Sri Mulyani dukung relaksasi sektor properti BI agar efektif



KONTAN.CO.ID - JAKARTA. Menteri Keuangan Sri Mulyani Indrawati menyatakan pemerintah siap berkoordinasi dengan Bank Indonesia (BI) terkait relaksasi kebijakan loan to value (LTV) yang akan dikeluarkan oleh BI pada rapat dewan gubernur (RDG) yang berlangsung 27-28 Juni 2018.

"Nanti kami akan bicarakan dengan OJK dan BI terkait policy mix supaya bisa dilakukan secara harmonis, jadi dampak ke ekonomi lebih efektif," ujar Sri Mulyani di kantornya, Jakarta, Senin (25/6). 

Menurut Sri Mulyani, Indonesia tengah mengalami keadaan dimana pasar keuangan mengalami tekanan global. Dalam hal ini, BI di satu sisi akan jaga stabilitas melalui kebijakan moneter, tapi di sisi lain dukung pertumbuhan ekonomi melalui makroprudensial di sektor perumahan. Oleh karena itu, koordinasi dengan pemerintah bakal berjalan harmonis.


"Ini salah satu contoh untuk kami koordinasi dan dilakukan terus menerus harmonis. Kami bertiga dgn LPS, akan terus jaga ekonomi Indonesia dalam koridor aman.
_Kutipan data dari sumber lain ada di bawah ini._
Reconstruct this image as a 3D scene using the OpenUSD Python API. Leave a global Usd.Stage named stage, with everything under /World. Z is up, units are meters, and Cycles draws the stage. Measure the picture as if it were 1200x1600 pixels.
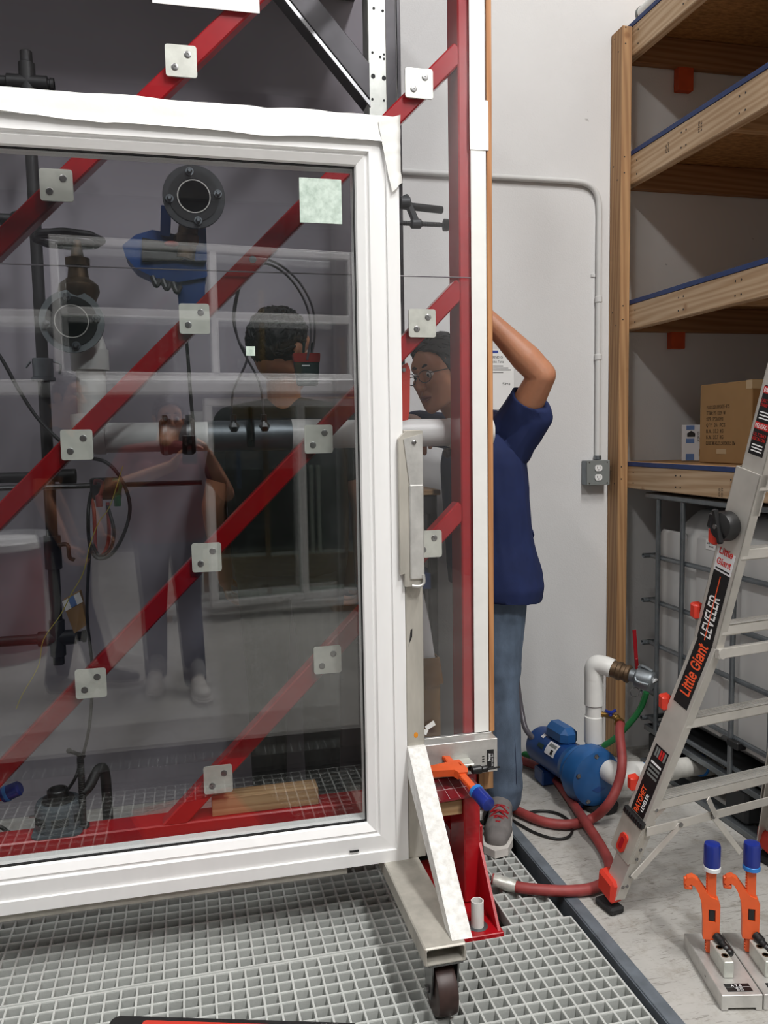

Stabilitas, keseimbangan, di satu sisi volatilitas global harus ditangani dan dikelola, tapi jaga momentum," kata dia. 

Bila kelonggaran kebijakan ini diterapkan, Ekonom Bank Permata Josua Pardede mengatakan, selanjutnya dari sisi pemerintah perlu menjamin ketersediaan suplai properti karena dengan adanya permintaan. Khususnya untuk rusun dan FLPP untuk menengah ke bawah.

“Lalu, pemerintah juga perlu mendorong sektor riil supaya pendapatan masyarakat meningkat. Dengan adanya kewajiban KPR nanti, perlu dipastikan masyarakat punya penghasilan. Harus dimonitor pula agar NPL dari perbankan tidak tinggi,” ujar Josua kepada Kontan.co.id.

Menurut dia, inflasi juga harus terkendali karena biaya hidup akan bertambah apabila ada kewajiban KPR namun harga-harga naik. Inflasi penting dijaga terus, khususnya inflasi pangan. Jangan sampai masyarakat semakin berat, maka dari sisi pendapatan mesti didorong.

Ekonom sekaligus Ketua Bidang Pengkajian dan Pengembangan Perbanas Aviliani juga mengatakan, LTV yang direlaksasi ini harus diikuti dengan kebijakan lanjutan, yakni agar orang-orang di sektor informal juga bisa dapat kredit rumah.

“Sekarang yang banyak belum punya rumah bukan yang penghasilan tetap sebenarnya. Yang banyak belum punya itu mereka yang tidak punya penghasilan tetap tetapi dia penghasilannya tinggi. Nah ini yg belum bisa diatasi. Pemerintah harus eksplor lebih lanjut kebijakannya,” ujar Aviliani di Gedung Kementerian Keuangan, Jakarta, Senin (25/6).

Ia mengatakan, cara yang bisa dilakukan misalnya melihat dari saldo tabungan beberapa tahun ke belakang. Bila saldonya bagus, seharusnya ia diperbolehkan KPR.

“Supaya masyarakat yang di sektor informal ini, yang hampir 70% bisa dapat,” kata dia.